I went back and looked at the Susan B. Anthony situation again, and they lied in this scene
CLICK HERE FOR IMPORTANT CONTEXT.
I’m posting this in the group section because it’s short and straight to the point.
I went back and looked at the Susan B. Anthony situation again, and that Powerpuff Girls episode is honestly manipulative in that one scene.
Here’s why.
The episode frames it like this: “She broke the law, and the government wanted to go easy on her because she was a woman.”
Then it treats that like it’s a bad thing and says she demanded to be jailed to be treated equally.
That narrative is not what actually happened.
In real life:
Susan B. Anthony voted in 1872 and was arrested.
She went to trial and was found guilty.
The judge didn’t even let the jury decide—he forced a guilty verdict. (Wikipedia)
She was fined $100 and refused to pay it. (National Archives)
She was not jailed, and the government chose not to push it further. (Wikipedia)
There is no solid evidence that she asked to be jailed.
What actually happened during her arrest makes more sense:
She refused to go meet a random official alone in his office and insisted on being arrested properly. That’s not someone asking for punishment—that’s someone protecting themselves and demanding normal procedure.
Why the episode feels manipulative
The show changes the story to push a message.
It makes it sound like:
Letting her off easier = sexism
Wanting equal punishment = the “right” thing
But that situation never actually happened like that.
In reality, this was a woman:
Voting for her rights
Being punished for it
Refusing to accept that punishment
Turning that into “she wanted to go to jail” twists the meaning completely.
The logic problem
The episode’s message doesn’t even make sense when you think about it.
Why would someone:
Fight for the right to vote
Then fight to be jailed for doing it
That goes against basic common sense. People protesting unfair laws usually don’t want punishment—they challenge it.
This is a kids’ show, so the idea that they did this in a show geared toward kids both male and female, especially in a little girl centered show, is insulting.
I do believe women should be punished equally for grievous crimes. I do not believe the show should distort an activist's story like this; especially in a context where the so-called "feminist" is portrayed as evil, unreasonable, a misandrist, and downright nasty.

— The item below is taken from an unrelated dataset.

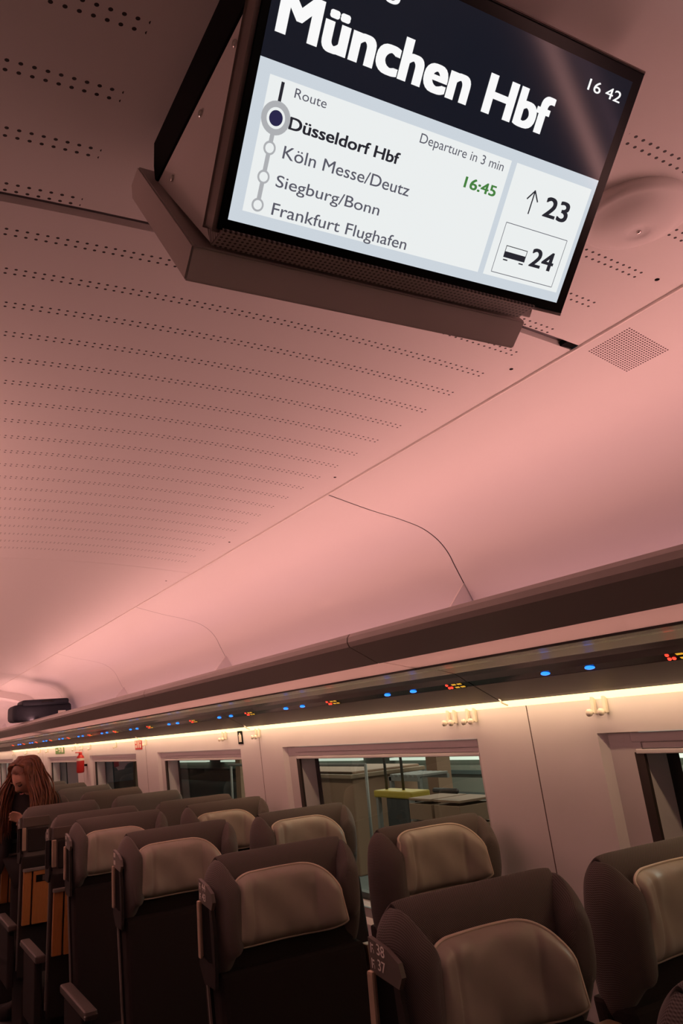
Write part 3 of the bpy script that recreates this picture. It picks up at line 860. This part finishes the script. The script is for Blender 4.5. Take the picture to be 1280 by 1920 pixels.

If they wanted to teach “you shouldn’t get special treatment just because you're a girl,” they could’ve done that without using a real historical figure and lying about what happened.
Instead, they:
Took a real case
lied about what happened entirely
Not only that, but it makes early feminists seem unreasonable because both little boys and girls are gonna be confused. They'll think "Why would she want to be arrested? It's a good thing they don't arrest her because she fought to vote!"